_Provided material_
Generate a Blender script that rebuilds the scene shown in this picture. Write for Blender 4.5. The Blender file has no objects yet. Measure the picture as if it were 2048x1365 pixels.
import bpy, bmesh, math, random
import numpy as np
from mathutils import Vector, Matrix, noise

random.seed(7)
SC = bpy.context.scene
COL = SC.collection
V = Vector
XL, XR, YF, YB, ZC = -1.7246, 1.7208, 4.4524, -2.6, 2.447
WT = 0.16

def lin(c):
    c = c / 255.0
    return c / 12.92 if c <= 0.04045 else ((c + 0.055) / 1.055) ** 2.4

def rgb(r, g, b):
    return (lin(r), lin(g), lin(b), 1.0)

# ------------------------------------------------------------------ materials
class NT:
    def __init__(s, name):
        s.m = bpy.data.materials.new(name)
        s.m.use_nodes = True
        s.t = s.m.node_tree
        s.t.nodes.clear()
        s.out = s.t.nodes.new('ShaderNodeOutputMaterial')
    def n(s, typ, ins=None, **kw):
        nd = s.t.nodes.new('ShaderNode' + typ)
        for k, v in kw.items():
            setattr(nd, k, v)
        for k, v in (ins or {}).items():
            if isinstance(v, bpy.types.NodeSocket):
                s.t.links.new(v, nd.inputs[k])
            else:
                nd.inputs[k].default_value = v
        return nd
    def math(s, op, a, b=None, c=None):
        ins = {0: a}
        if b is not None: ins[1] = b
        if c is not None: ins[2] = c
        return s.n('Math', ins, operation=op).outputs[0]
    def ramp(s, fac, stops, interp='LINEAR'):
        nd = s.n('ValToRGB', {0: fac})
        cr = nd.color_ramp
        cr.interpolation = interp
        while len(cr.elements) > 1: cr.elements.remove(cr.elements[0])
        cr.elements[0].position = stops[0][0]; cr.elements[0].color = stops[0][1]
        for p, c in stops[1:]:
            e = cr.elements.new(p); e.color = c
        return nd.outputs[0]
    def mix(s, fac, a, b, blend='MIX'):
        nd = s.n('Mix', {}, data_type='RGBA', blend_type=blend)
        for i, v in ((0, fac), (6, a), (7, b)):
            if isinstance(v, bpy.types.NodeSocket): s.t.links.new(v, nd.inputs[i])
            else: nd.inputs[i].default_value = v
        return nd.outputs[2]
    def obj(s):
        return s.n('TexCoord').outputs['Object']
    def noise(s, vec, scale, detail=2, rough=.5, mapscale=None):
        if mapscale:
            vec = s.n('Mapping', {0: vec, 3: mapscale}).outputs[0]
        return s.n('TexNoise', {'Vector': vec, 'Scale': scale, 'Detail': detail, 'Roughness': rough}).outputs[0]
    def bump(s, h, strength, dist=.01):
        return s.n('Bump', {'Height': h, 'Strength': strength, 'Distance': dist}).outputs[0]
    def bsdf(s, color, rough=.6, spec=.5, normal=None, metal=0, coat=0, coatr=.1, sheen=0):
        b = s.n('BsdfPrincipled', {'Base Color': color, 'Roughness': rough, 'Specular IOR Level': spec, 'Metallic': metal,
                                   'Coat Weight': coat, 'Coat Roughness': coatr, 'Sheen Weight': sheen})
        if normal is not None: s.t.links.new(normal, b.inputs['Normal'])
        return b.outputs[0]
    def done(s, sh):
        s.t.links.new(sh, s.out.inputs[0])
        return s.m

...

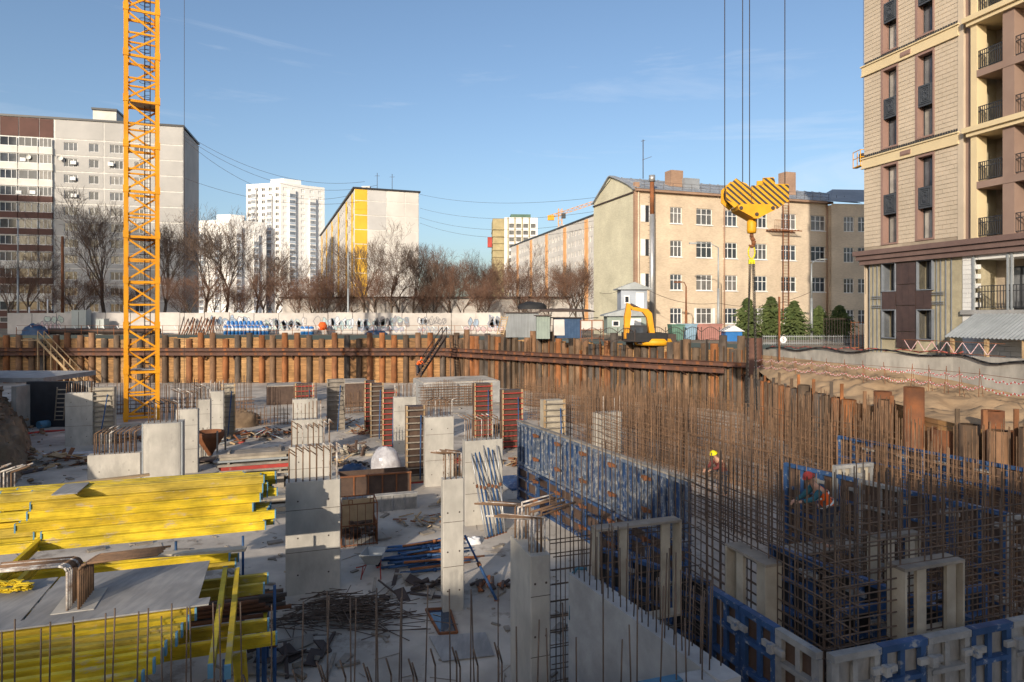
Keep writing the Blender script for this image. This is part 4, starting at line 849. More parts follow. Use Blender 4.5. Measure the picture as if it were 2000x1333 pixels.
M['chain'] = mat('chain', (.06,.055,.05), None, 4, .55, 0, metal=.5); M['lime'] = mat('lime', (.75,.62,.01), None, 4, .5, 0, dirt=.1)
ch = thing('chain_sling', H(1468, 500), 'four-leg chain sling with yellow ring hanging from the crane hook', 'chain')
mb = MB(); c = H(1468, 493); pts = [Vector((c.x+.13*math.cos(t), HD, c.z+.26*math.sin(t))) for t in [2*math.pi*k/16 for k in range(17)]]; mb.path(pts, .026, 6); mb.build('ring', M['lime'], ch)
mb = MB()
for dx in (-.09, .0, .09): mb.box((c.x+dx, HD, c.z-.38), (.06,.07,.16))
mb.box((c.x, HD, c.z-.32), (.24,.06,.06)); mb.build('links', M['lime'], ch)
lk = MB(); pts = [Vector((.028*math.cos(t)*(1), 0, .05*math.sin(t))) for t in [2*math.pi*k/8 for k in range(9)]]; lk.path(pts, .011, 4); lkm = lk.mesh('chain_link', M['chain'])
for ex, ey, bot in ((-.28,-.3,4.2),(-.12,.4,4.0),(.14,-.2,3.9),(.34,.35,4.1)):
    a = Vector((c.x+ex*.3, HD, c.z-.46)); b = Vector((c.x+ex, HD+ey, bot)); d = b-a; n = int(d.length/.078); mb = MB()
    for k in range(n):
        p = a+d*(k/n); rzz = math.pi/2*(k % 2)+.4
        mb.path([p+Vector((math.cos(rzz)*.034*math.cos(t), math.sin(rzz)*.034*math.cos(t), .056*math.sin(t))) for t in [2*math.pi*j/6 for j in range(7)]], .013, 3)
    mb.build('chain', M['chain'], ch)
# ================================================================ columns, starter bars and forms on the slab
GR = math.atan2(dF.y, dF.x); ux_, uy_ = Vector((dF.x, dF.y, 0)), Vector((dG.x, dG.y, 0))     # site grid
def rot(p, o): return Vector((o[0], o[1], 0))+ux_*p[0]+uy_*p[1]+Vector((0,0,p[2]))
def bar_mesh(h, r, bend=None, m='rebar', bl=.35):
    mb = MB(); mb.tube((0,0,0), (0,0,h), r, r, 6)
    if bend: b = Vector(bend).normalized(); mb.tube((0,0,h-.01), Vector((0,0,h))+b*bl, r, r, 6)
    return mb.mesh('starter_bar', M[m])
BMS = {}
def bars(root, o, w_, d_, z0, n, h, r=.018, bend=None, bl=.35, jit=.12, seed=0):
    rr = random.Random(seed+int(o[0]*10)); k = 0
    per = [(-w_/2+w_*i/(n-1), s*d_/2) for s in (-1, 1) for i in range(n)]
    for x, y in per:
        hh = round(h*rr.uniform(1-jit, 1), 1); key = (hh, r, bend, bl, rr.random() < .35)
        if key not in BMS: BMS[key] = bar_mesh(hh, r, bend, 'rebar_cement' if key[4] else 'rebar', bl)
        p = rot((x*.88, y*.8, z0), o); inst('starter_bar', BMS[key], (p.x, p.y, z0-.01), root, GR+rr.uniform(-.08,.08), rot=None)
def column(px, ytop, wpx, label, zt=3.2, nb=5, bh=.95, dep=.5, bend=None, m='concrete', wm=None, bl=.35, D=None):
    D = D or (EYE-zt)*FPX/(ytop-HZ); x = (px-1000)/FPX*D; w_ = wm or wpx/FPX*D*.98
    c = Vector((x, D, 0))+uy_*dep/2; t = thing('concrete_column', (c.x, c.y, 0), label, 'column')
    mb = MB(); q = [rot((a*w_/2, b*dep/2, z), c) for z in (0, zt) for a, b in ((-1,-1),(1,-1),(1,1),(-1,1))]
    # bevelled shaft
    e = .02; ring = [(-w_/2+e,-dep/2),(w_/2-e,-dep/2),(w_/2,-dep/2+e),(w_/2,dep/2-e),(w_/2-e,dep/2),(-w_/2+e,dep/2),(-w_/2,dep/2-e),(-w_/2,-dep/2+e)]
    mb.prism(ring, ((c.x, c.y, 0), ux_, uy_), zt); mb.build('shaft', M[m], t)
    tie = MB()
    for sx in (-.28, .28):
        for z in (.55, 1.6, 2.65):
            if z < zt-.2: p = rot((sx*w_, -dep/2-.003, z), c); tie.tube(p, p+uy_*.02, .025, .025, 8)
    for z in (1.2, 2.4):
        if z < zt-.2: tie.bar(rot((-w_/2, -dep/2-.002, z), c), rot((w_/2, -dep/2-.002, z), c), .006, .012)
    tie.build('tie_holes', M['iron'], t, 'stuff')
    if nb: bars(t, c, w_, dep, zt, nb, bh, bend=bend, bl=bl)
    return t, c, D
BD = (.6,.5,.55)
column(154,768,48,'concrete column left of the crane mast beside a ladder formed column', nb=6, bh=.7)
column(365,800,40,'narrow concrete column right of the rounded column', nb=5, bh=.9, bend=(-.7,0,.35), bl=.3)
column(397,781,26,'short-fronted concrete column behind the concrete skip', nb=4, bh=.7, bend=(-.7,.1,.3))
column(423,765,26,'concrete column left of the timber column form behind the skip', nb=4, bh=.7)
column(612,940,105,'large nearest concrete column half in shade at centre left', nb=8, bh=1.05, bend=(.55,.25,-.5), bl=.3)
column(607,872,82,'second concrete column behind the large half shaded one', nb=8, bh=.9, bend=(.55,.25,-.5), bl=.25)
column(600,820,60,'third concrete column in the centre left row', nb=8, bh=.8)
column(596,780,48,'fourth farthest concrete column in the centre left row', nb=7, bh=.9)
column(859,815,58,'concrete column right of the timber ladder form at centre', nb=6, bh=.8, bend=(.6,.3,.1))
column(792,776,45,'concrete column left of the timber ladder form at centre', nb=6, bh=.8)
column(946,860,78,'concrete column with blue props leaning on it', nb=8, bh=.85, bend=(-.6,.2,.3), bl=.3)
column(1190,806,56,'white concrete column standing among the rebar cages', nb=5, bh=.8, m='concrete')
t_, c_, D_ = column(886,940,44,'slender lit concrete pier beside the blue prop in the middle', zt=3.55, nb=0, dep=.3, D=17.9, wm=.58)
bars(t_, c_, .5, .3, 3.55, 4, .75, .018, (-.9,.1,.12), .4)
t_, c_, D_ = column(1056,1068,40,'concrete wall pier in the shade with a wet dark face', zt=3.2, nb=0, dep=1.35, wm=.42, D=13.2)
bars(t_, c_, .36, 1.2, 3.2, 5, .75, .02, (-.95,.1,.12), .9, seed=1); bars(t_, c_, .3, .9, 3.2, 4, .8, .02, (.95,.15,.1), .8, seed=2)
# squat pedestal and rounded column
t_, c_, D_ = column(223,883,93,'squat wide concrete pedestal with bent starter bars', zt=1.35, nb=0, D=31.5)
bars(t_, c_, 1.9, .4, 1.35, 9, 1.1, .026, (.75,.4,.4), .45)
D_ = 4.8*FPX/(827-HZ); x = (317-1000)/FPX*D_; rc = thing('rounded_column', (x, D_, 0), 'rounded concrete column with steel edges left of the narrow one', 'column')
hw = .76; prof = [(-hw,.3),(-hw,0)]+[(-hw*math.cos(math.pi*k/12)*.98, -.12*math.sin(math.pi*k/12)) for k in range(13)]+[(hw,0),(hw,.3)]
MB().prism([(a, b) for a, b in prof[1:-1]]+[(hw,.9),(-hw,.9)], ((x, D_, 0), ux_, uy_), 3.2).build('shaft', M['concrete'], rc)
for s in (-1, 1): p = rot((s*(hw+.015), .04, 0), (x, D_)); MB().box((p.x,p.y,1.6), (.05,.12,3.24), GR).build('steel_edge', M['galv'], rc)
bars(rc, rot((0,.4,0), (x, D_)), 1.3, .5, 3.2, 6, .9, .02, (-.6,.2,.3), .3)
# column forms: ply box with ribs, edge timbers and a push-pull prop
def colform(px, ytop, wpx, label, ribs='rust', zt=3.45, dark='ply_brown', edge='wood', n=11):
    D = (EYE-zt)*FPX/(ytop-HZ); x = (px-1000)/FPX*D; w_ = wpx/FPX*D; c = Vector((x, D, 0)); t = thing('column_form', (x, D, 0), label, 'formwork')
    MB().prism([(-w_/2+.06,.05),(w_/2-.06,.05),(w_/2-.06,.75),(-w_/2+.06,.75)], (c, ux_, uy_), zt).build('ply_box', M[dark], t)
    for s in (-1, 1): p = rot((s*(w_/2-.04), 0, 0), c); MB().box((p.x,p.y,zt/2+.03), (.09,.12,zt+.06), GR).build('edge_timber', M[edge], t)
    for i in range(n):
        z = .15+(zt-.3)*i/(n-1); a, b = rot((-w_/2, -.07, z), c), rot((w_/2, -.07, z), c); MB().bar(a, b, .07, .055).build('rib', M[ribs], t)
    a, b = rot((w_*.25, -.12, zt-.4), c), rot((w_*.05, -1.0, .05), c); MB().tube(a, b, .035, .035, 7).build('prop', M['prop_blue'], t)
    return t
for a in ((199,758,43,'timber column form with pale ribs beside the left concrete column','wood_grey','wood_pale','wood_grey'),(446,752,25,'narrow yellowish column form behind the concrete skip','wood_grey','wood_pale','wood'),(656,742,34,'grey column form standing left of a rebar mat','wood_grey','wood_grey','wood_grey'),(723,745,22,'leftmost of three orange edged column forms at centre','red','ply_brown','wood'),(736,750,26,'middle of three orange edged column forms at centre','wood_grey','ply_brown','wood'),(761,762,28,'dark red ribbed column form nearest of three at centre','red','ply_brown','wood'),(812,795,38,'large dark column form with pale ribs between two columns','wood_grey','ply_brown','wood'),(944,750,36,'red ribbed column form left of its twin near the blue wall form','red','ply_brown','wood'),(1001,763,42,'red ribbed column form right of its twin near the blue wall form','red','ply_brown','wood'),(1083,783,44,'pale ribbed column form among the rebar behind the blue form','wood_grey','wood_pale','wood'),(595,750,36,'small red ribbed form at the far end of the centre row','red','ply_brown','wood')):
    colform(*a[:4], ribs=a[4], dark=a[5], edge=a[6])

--

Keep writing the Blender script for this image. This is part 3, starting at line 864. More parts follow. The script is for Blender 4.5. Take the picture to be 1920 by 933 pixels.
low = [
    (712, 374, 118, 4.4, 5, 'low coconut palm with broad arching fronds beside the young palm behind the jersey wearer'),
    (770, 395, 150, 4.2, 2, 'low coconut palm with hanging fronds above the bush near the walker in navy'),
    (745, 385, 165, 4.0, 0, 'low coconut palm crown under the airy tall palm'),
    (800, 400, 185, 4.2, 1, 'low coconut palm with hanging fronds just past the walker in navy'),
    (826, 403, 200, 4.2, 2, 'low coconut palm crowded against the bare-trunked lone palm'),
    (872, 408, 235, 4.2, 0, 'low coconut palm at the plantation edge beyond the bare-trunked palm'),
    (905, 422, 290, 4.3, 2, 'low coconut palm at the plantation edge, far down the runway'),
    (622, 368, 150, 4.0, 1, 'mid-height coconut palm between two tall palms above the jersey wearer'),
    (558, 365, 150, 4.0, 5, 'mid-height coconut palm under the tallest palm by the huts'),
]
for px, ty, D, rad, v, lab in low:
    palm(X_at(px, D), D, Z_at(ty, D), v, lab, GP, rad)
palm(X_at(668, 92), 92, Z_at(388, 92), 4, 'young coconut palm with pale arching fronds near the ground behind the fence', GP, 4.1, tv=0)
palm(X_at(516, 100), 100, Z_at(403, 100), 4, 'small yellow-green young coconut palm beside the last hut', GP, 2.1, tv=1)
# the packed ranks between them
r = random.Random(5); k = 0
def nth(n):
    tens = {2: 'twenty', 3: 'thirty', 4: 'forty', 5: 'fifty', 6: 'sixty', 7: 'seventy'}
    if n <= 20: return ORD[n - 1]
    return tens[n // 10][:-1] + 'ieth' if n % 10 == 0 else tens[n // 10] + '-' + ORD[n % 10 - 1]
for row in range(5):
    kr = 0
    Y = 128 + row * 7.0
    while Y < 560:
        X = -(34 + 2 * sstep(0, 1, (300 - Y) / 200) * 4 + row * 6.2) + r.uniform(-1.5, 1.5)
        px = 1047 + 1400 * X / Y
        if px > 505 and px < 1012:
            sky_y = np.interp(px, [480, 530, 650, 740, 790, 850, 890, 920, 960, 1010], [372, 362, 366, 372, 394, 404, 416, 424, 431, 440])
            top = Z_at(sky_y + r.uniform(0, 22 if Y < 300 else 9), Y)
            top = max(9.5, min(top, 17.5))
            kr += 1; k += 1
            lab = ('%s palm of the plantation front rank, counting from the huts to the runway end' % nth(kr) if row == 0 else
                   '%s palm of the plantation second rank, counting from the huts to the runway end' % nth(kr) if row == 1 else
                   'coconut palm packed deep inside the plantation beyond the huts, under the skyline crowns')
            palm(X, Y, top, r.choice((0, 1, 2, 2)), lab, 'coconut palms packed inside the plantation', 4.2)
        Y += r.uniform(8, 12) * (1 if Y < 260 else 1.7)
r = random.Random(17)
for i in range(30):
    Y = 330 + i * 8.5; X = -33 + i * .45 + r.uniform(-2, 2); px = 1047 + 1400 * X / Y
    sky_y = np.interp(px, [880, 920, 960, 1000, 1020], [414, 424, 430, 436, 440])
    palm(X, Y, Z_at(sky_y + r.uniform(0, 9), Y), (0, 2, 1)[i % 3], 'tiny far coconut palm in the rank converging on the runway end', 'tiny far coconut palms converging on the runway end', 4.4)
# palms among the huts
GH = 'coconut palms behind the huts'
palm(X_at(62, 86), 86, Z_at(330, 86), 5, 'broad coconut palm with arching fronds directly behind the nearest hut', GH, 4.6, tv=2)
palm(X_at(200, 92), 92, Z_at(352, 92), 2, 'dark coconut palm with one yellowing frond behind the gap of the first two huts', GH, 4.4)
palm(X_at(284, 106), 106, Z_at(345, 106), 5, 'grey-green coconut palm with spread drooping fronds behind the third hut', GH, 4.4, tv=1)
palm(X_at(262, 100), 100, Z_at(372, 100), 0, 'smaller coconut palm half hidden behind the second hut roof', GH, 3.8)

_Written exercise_
Only the lines from the one containing "Generate a Blender" through the one containing "return (lin(r), lin(g), lin(b), 1.0)" are to be reproduced, exactly as they appear.

_Final answer_
Generate a Blender script that rebuilds the scene shown in this picture. Write for Blender 4.5. The Blender file has no objects yet. Measure the picture as if it were 2048x1365 pixels.
import bpy, bmesh, math, random
import numpy as np
from mathutils import Vector, Matrix, noise

random.seed(7)
SC = bpy.context.scene
COL = SC.collection
V = Vector
XL, XR, YF, YB, ZC = -1.7246, 1.7208, 4.4524, -2.6, 2.447
WT = 0.16

def lin(c):
    c = c / 255.0
    return c / 12.92 if c <= 0.04045 else ((c + 0.055) / 1.055) ** 2.4

def rgb(r, g, b):
    return (lin(r), lin(g), lin(b), 1.0)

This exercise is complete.